Чтобы устранить эти пробелы в информации, пришлось засесть за телефон. За годы работы у меня сформировалась обширная сеть клиентов и знакомых в различных компаниях, профессиональных ассоциациях, университетах и регулирующих органах. Многие из этих людей охотно оказывали содействие в ответ на нашу просьбу помочь. Представители компаний сообщали конфиденциальные сведения о портфелях заказов и планах по набору персонала, руководители и специалисты делились собственными наблюдениями и выводами. Нам удалось, например, прояснить ситуацию с объемами запасов, сопоставляя полученную фактографию с колебаниями цен на сырье, динамикой импорта и экспорта, графиками поставок и т. п.
Конечно, собранные сведения были разрозненными. Они даже отдаленно не соответствовали стандартам, которыми руководствовалось Бюро экономического анализа при расчете официального показателя ВВП. Однако для наших целей эти сведения были вполне пригодными. Когда экономисты и статистики из Бюро узнали, чем мы занимаемся, они стали активно помогать и помогли упорядочить обработку данных. После полуночных бдений на протяжении двух или трех недель (одновременно наш немногочисленный штат готовил годовой обзор состояния экономики, который публиковался в начале февраля) нам удалось разработать и запустить систему еженедельного расчета ВВП. Наконец-то я смог представлять президенту реальные факты, а не интуитивные предположения.

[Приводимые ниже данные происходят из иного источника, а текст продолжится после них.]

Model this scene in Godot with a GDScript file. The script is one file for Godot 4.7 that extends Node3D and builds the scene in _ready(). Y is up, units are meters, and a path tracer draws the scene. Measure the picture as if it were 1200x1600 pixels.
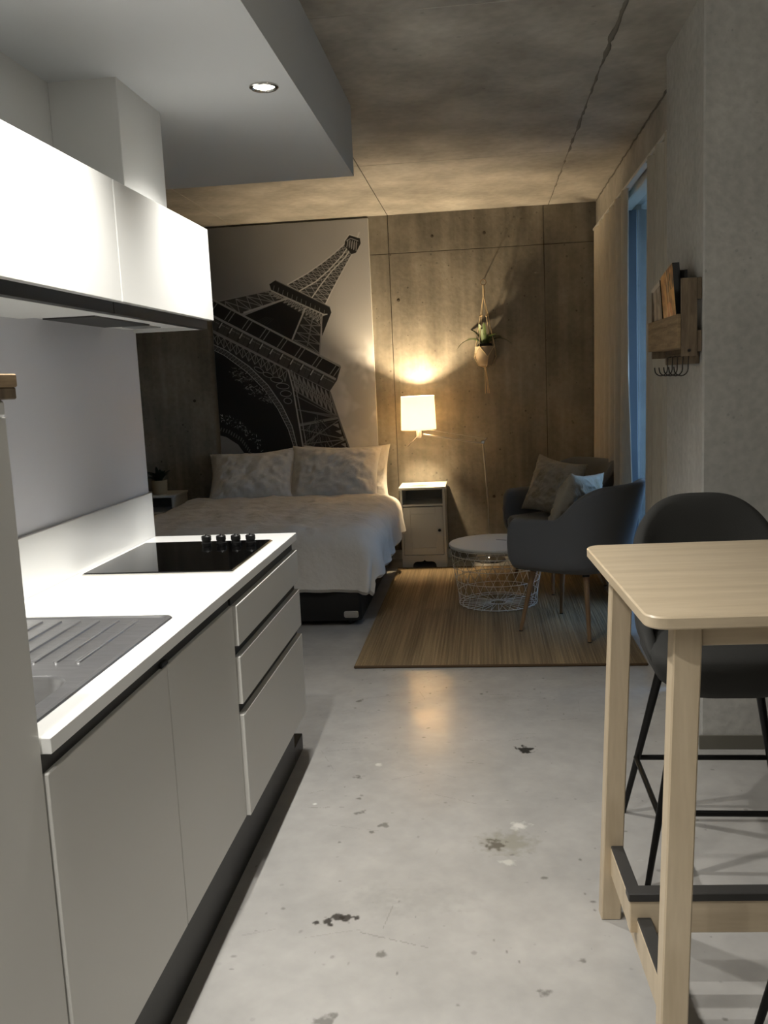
extends Node3D
# A studio flat at dusk: kitchen run on the left, bar table on the right, bed corner at the back.

const DOWN_COLOR := Color(1.0, 0.986, 0.958)
const DOWN_ANGLE := 61.0
const OPAL := 0.27
const HOM := [0.0009676064194742405, -0.00006842659431372143, -0.03901381087164775, 0.00003911698878306768, 0.000592704315104495, -0.04470644782051599, 0.000018068518046886713, -0.00002472660894788485]

# ------------------------------------------------------------------ mesh building
class MB:
	var st := SurfaceTool.new()
	var n := 0
	func _init() -> void:
		st.begin(Mesh.PRIMITIVE_TRIANGLES)
	func v(p: Vector3, g: int) -> void:
		st.set_smooth_group(g)
		st.add_vertex(p)
	func tri(a: Vector3, b: Vector3, c: Vector3, g := -1) -> void:   # a, b, c run counter-clockwise seen from outside
		v(a, g); v(c, g); v(b, g)
	func quad(a: Vector3, b: Vector3, c: Vector3, d: Vector3, g := -1) -> void:
		tri(a, b, c, g); tri(a, c, d, g)
	func out_tri(a: Vector3, b: Vector3, c: Vector3, mid: Vector3, g := -1) -> void:
		if (b - a).cross(c - a).dot((a + b + c) / 3.0 - mid) < 0.0:
			tri(a, c, b, g)
		else:
			tri(a, b, c, g)
	func out_quad(a: Vector3, b: Vector3, c: Vector3, d: Vector3, mid: Vector3, g := -1) -> void:
		if (c - a).cross(d - b).dot((a + b + c + d) / 4.0 - mid) < 0.0:
			quad(a, d, c, b, g)
		else:
			quad(a, b, c, d, g)
	# chamfered box
	func box(c: Vector3, s: Vector3, b := 0.003, xf := Transform3D()) -> MB:
		var h := s / 2.0
		b = minf(b, minf(h.x, minf(h.y, h.z)) * 0.9)
		var mid := xf * c
		var P := func(sx: int, sy: int, sz: int, ax: int) -> Vector3:
			var q := Vector3(sx * (h.x - (0.0 if ax == 0 else b)), sy * (h.y - (0.0 if ax == 1 else b)), sz * (h.z - (0.0 if ax == 2 else b)))
			return xf * (c + q)
		for s1 in [-1, 1]:
			out_quad(P.call(s1, -1, -1, 0), P.call(s1, 1, -1, 0), P.call(s1, 1, 1, 0), P.call(s1, -1, 1, 0), mid)
			out_quad(P.call(-1, s1, -1, 1), P.call(1, s1, -1, 1), P.call(1, s1, 1, 1), P.call(-1, s1, 1, 1), mid)
			out_quad(P.call(-1, -1, s1, 2), P.call(1, -1, s1, 2), P.call(1, 1, s1, 2), P.call(-1, 1, s1, 2), mid)
			if b <= 0.0:
				continue
			for s2 in [-1, 1]:
				out_quad(P.call(s1, s2, -1, 0), P.call(s1, s2, 1, 0), P.call(s1, s2, 1, 1), P.call(s1, s2, -1, 1), mid)
				out_quad(P.call(s1, -1, s2, 0), P.call(s1, 1, s2, 0), P.call(s1, 1, s2, 2), P.call(s1, -1, s2, 2), mid)
				out_quad(P.call(-1, s1, s2, 1), P.call(1, s1, s2, 1), P.call(1, s1, s2, 2), P.call(-1, s1, s2, 2), mid)
				for s3 in [-1, 1]:
					out_tri(P.call(s1, s2, s3, 0), P.call(s1, s2, s3, 1), P.call(s1, s2, s3, 2), mid)
		return self
	func span(a: Vector3, b: Vector3, bev := 0.003) -> MB:   # box between two corners
		return box((a + b) / 2.0, (b - a).abs(), bev)
	# surface of revolution round y; profile of (radius, y) runs upwards on the outside
	func lathe(prof: Array, seg := 24, xf := Transform3D(), g := 1) -> MB:
		g *= 100
		for i in prof.size() - 1:
			if i > 0:
				var d0: Vector2 = prof[i] - prof[i - 1]
				var d1: Vector2 = prof[i + 1] - prof[i]
				if absf(d0.angle_to(d1)) > 0.65: g += 1
			for j in seg:
				var a0 := TAU * j / seg
				var a1 := TAU * ((j + 1) % seg) / seg
				var p: Vector2 = prof[i]
				var q: Vector2 = prof[i + 1]
				var A := xf * Vector3(p.x * cos(a0), p.y, p.x * sin(a0))
				var B := xf * Vector3(p.x * cos(a1), p.y, p.x * sin(a1))
				var C := xf * Vector3(q.x * cos(a1), q.y, q.x * sin(a1))
				var D := xf * Vector3(q.x * cos(a0), q.y, q.x * sin(a0))
				if p.x > 1e-6:
					tri(A, C, B, g)
				if q.x > 1e-6:
					tri(A, D, C, g)
		return self
	func tube(pts: Array, rad, seg := 8, closed := false, g := 1) -> MB:
		var m := pts.size()
		var rings := []
		var up := Vector3.ZERO
		for i in m:
			var a: Vector3 = pts[(i - 1 + m) % m] if closed or i > 0 else pts[i]
			var b: Vector3 = pts[(i + 1) % m] if closed or i < m - 1 else pts[i]
			var t := (b - a).normalized()
			if up == Vector3.ZERO:
				up = Vector3.UP if absf(t.y) < 0.9 else Vector3.RIGHT
			var x := up.cross(t).normalized()
			up = t.cross(x).normalized()
			var r: float = rad[i] if rad is Array else rad
			var ring := []
			for j in seg:
				var w := TAU * j / seg
				ring.append(pts[i] + (x * cos(w) + up * sin(w)) * r)
			rings.append(ring)
		for i in (m if closed else m - 1):
			var R: Array = rings[i]
			var S: Array = rings[(i + 1) % m]
			for j in seg:
				var k := (j + 1) % seg
				quad(R[j], R[k], S[k], S[j], g)
		if not closed:
			for j in seg:
				var k := (j + 1) % seg
				tri(pts[0], rings[0][k], rings[0][j])
				tri(pts[m - 1], rings[m - 1][j], rings[m - 1][k])
		return self
	# grid of points; counter-clockwise with (i+1) along the first and (j+1) along the second direction
	func grid(G: Array, flip := false, wrap := false, g := 1) -> MB:
		for i in G.size() - 1:
			var m: int = G[i].size()
			for j in (m if wrap else m - 1):
				var k := (j + 1) % m
				if flip:
					quad(G[i][j], G[i + 1][j], G[i + 1][k], G[i][k], g)
				else:
					quad(G[i][j], G[i][k], G[i + 1][k], G[i + 1][j], g)
		return self
	# stacked rounded rectangles: each of [half x, half z, corner radius, y]
	func rings(list: Array, c := Vector3.ZERO, xf := Transform3D(), caps := 3, seg := 5, g := 1) -> MB:
		var G := []
		for r in list:
			var ring := []
			for q in 4:
				var sx: float = [1, -1, -1, 1][q]
				var sz: float = [1, 1, -1, -1][q]
				for k in seg + 1:
					var w := PI / 2 * (q + float(k) / seg)
					ring.append(xf * (c + Vector3(sx * (r[0] - r[2]) + r[2] * cos(w), r[3], sz * (r[1] - r[2]) + r[2] * sin(w))))
			G.append(ring)
		g *= 100
		for i in G.size() - 1:
			if i > 0:
				var d0 := Vector2(list[i][0] - list[i - 1][0], list[i][3] - list[i - 1][3])
				var d1 := Vector2(list[i + 1][0] - list[i][0], list[i + 1][3] - list[i][3])
				if absf(d0.angle_to(d1)) > 0.65 and list[i][0] < 0.19 or absf(d0.angle_to(d1)) > 0.78: g += 1
			grid([G[i], G[i + 1]], true, true, g)
		for e in 2:
			if caps & (1 << e):
				var ring: Array = G[0] if e == 0 else G[G.size() - 1]
				var mid := Vector3.ZERO
				for p in ring: mid += p / ring.size()
				for k in ring.size():
					var a: Vector3 = ring[k]
					var b: Vector3 = ring[(k + 1) % ring.size()]
					if e == 0: tri(mid, a, b)
					else: tri(mid, b, a)
		return self
	# polygon in x-y, thickened along z
	func prism(poly: PackedVector2Array, z0: float, z1: float, xf := Transform3D()) -> MB:
		if Geometry2D.is_polygon_clockwise(poly):
			poly.reverse()
		var idx := Geometry2D.triangulate_polygon(poly)
		for i in range(0, idx.size(), 3):
			var a := poly[idx[i]]
			var b := poly[idx[i + 1]]
			var c := poly[idx[i + 2]]
			if (b - a).cross(c - a) < 0:
				var t := b; b = c; c = t
			tri(xf * Vector3(a.x, a.y, z1), xf * Vector3(b.x, b.y, z1), xf * Vector3(c.x, c.y, z1))
			tri(xf * Vector3(a.x, a.y, z0), xf * Vector3(c.x, c.y, z0), xf * Vector3(b.x, b.y, z0))
		for i in poly.size():
			var a := poly[i]
			var b := poly[(i + 1) % poly.size()]
			quad(xf * Vector3(a.x, a.y, z0), xf * Vector3(b.x, b.y, z0), xf * Vector3(b.x, b.y, z1), xf * Vector3(a.x, a.y, z1))
		return self
	func done() -> ArrayMesh:
		st.generate_normals()
		return st.commit()

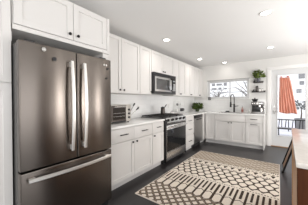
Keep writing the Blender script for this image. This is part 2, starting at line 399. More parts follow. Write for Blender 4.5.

После этого вопросы экономической политики вновь приобрели небывалую остроту. Каждую неделю на регулярных заседаниях кабинета я сообщал о текущем положении в экономике. Анализируя декадные показатели продаж автомобилей, еженедельные сводки о розничном товарообороте, сведения о количестве выданных и использованных разрешений на строительство жилья, отчеты о динамике заявок на получение пособий по безработице, а также массу других параметров, мы постепенно приходили к выводу, что ситуация не так уж плоха. Как выяснилось, потребители продолжают стабильно приобретать товары и услуги. Более того, наблюдалось стремительное сокращение запасов, т.е. процесс, который не мог длиться долго. Это означало, что в ближайшее время следовало ожидать роста производства.
Таким образом, появились основания доложить президенту и правительству, что экономический спад завершается и вот-вот наступит фаза оживления. Я уверенно заявил; «Не могу назвать точные сроки, но если на потребительском и жилищном рынке не произойдет внезапного обвала, то ситуация будет развиваться именно так». С каждой неделей становилось все яснее, что мы не ошиблись. Это был один из тех редких счастливых случаев в работе экономиста, когда точные факты позволяли сделать уверенные выводы об истинном положении дел. Когда в марте 1975 года подошел срок моего очередного выступления перед конгрессом, у меня были все основания утверждать, что американская экономика движется к выходу из кризиса «согласно графику». При этом я отметил, что предстоящий квартал будет довольно тяжелым и уровень безработицы может достичь 9%. однако теперь у нас есть реальный повод для «некоторого оптимизма». Я также предостерег конгресс от поспешного увеличения государственных расходов и снижения налогов, что могло перегреть экономику и спровоцировать очередной виток инфляции.